**Given material**
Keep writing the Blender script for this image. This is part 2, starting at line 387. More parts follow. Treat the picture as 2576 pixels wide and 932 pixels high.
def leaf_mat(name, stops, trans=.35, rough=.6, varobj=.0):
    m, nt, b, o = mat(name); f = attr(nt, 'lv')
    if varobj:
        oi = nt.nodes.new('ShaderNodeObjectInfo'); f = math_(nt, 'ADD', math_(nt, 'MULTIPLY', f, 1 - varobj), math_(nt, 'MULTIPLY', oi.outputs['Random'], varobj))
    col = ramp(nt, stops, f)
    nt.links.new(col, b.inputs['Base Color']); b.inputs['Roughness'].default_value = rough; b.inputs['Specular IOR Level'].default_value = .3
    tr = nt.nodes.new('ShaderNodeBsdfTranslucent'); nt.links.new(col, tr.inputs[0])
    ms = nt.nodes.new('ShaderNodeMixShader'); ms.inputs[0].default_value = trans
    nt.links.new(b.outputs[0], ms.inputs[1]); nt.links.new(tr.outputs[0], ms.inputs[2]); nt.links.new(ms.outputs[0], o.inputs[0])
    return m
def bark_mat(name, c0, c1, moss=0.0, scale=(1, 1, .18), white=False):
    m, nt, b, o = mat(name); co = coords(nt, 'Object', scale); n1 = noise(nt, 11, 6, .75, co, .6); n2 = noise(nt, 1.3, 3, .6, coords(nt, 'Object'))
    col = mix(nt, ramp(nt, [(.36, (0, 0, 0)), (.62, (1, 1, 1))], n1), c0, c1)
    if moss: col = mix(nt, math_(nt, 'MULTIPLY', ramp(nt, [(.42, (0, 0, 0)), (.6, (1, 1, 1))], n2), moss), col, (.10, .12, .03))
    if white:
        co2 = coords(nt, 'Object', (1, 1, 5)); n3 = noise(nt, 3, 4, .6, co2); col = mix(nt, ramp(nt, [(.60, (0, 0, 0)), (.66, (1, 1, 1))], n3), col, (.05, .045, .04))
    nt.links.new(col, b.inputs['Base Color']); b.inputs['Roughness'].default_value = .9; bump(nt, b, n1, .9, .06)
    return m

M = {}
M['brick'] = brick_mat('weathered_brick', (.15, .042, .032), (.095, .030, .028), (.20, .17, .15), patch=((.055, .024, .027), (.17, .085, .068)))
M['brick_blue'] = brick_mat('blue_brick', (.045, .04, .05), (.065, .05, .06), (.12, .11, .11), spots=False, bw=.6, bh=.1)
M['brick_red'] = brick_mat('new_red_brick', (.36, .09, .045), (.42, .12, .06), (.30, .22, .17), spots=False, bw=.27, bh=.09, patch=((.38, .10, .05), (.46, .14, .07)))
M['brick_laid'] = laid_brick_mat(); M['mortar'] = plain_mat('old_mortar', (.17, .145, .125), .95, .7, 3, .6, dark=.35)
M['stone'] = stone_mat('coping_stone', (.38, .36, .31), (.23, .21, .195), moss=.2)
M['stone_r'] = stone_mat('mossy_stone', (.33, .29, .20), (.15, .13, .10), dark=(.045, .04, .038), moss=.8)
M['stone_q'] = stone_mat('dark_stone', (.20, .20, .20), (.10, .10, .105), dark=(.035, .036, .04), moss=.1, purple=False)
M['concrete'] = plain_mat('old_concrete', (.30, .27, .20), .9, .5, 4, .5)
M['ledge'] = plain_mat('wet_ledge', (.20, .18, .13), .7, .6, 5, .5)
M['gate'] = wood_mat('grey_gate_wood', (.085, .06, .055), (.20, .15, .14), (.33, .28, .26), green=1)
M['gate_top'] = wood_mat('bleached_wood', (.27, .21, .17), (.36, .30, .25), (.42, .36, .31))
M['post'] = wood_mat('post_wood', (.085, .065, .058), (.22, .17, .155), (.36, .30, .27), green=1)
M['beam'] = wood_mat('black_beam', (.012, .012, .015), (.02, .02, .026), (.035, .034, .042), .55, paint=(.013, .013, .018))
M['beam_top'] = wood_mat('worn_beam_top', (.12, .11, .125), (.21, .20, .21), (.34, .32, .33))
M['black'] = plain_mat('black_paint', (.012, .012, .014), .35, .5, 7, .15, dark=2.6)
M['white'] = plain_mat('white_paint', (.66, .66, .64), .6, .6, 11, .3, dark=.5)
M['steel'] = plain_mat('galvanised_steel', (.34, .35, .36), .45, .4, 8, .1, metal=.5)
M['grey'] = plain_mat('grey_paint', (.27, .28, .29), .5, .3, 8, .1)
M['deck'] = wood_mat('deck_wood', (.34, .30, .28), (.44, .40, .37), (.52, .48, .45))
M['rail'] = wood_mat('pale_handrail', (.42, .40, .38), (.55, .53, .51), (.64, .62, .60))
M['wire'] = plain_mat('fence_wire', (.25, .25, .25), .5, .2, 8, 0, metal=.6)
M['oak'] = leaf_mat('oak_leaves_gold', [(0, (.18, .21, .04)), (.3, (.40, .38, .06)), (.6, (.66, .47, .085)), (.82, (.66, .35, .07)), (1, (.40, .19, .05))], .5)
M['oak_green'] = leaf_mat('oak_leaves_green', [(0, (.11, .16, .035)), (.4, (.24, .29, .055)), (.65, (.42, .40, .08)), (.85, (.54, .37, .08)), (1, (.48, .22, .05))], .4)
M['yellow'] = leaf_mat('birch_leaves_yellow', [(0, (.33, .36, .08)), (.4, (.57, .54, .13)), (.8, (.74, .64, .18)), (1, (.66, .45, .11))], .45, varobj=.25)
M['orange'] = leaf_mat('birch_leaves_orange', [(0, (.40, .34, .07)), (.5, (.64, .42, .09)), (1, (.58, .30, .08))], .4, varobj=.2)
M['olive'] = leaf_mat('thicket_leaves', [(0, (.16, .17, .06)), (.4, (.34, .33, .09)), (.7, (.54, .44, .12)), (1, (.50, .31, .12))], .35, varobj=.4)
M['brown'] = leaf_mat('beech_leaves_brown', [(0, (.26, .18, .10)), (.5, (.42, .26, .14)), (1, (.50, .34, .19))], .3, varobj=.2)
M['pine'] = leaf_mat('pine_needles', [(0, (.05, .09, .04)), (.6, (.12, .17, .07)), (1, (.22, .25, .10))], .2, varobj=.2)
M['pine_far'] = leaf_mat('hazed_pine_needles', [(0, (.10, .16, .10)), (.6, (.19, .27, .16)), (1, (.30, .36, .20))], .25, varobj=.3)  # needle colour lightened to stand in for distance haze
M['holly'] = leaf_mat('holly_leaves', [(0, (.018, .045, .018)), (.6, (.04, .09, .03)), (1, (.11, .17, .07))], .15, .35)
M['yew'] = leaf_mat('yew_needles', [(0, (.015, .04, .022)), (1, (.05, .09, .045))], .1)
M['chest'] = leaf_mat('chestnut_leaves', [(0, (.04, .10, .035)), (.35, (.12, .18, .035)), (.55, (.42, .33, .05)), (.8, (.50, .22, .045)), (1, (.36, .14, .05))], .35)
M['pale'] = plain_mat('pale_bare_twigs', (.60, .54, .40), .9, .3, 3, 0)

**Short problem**
Repeat, without change, each line of the data above from the one that contains "(.22, .25, .10))], .2, varobj=.2)" through the final line, counting both.

**Problem solution**
M['pine'] = leaf_mat('pine_needles', [(0, (.05, .09, .04)), (.6, (.12, .17, .07)), (1, (.22, .25, .10))], .2, varobj=.2)
M['pine_far'] = leaf_mat('hazed_pine_needles', [(0, (.10, .16, .10)), (.6, (.19, .27, .16)), (1, (.30, .36, .20))], .25, varobj=.3)  # needle colour lightened to stand in for distance haze
M['holly'] = leaf_mat('holly_leaves', [(0, (.018, .045, .018)), (.6, (.04, .09, .03)), (1, (.11, .17, .07))], .15, .35)
M['yew'] = leaf_mat('yew_needles', [(0, (.015, .04, .022)), (1, (.05, .09, .045))], .1)
M['chest'] = leaf_mat('chestnut_leaves', [(0, (.04, .10, .035)), (.35, (.12, .18, .035)), (.55, (.42, .33, .05)), (.8, (.50, .22, .045)), (1, (.36, .14, .05))], .35)
M['pale'] = plain_mat('pale_bare_twigs', (.60, .54, .40), .9, .3, 3, 0)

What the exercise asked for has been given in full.